The San Francisco-based digital rights advocacy organization said that it was mourning the loss of its co-founder.
“It is no exaggeration to say that major parts of the Internet we all know and love today exist and thrive because of Barlow’s vision and leadership,” Cindy Cohn, the group’s executive director, wrote in a blog post. “He always saw the Internet as a fundamental place of freedom, where voices long silenced can find an audience and people can connect with others regardless of physical distance.”
Barlow was born in Sublette County, Wyoming, the son of Miriam and Norman Barlow, a Republican state legislator. At the age of 15, at a school in Colorado, he met Bob Weir, who later joined the Grateful Dead. By the age of 20, in 1967, he was frequenting Timothy Leary’s facility and began taking LSD.
By 1971, Barlow returned after a few years of bouncing around to Wyoming, where he worked on the Bar Cross Ranch where he grew up. What was intended as a short stint ended up being a nearly 20-year stay.
In the late 1980s, Barlow joined an early online community called The WELL. There, his rural libertarian and psychedelic roots began to gel with a nascent, technology-fueled reality. That’s where he met Mitch Kapor, who was fresh off his success of creating Lotus 1-2-3, an influential early spreadsheet application.

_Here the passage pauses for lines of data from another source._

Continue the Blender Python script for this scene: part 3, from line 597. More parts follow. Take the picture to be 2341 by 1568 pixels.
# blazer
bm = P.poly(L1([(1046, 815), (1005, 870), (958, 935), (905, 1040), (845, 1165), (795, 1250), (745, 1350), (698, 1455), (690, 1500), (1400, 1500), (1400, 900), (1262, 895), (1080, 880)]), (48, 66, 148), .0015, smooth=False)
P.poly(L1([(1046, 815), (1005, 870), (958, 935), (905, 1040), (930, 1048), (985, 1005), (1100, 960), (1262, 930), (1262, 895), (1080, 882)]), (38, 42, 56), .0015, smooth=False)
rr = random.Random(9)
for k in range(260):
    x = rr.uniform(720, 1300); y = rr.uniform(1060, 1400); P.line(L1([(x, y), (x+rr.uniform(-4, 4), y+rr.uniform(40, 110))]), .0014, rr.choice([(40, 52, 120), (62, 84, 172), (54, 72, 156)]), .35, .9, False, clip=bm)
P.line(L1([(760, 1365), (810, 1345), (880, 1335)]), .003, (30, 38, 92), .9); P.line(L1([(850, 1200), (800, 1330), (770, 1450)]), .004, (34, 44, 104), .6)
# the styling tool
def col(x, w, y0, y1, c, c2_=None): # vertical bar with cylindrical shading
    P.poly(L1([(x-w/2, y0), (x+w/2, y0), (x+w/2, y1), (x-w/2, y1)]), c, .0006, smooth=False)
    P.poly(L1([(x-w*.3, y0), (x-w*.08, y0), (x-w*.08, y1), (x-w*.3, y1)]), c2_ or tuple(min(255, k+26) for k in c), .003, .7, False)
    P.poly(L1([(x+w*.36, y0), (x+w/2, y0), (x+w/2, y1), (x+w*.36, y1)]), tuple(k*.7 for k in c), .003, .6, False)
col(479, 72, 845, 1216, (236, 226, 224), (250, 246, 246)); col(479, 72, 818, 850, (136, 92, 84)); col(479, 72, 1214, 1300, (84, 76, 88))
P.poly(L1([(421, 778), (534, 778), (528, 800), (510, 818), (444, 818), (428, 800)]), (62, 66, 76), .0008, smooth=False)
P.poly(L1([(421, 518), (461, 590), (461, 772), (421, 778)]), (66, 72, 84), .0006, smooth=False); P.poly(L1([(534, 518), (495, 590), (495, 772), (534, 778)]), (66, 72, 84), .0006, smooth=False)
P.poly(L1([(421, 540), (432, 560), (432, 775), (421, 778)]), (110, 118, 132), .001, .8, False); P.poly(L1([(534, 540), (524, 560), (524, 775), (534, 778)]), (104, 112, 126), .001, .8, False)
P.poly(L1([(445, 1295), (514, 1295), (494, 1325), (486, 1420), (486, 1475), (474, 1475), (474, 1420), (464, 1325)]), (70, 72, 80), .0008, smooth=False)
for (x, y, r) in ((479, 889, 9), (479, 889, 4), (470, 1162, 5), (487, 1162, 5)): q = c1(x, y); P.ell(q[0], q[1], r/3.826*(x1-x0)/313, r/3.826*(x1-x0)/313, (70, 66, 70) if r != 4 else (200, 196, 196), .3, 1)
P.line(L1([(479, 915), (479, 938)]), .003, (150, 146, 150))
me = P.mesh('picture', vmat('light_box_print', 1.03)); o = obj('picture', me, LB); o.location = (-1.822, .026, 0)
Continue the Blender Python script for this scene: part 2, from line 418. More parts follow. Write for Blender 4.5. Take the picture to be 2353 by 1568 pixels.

“He’s the one that came up with the metaphor of the electronic frontier,” Kapor told Ars with reverence, referring to the organization that they co-founded, the Electronic Frontier Foundation, in 1990.
“We were a well-matched pair,” Kapor said. “We complemented each other. He was visionary and outrageous and outspoken, and I brought entrepreneurial skills, and I knew how to start things and run them, and I had money.”
“The edge of cyberspace”
Kapor said that the EFF was designed to make sure that the US Constitution did not “end at the edge of cyberspace, and I think if we had not [created the EFF], a different set of precedents would have been set.”
In the early 1990s, Barlow wrote for Wired magazine and eventually penned the Cyberspace Independence Declaration.
Barlow remained on the board of EFF even as his health declined. Cindy Cohn told Ars that, in recent years, Barlow made a point of attending quarterly EFF meetings. She said that all of EFF will miss him.
“What he saw in the early Internet was the idea that we could transcend our bodies and transcend our boundaries, regardless of who we were or where we were,” she told Ars. “I think that Barlow was the archetype of that. It was a kind and a generation of people who were looking to transcend the boundaries of what kept us behind.”
Cohn said that Barlow’s memoir, Mother American Night, was recently completed and is due out in June 2018.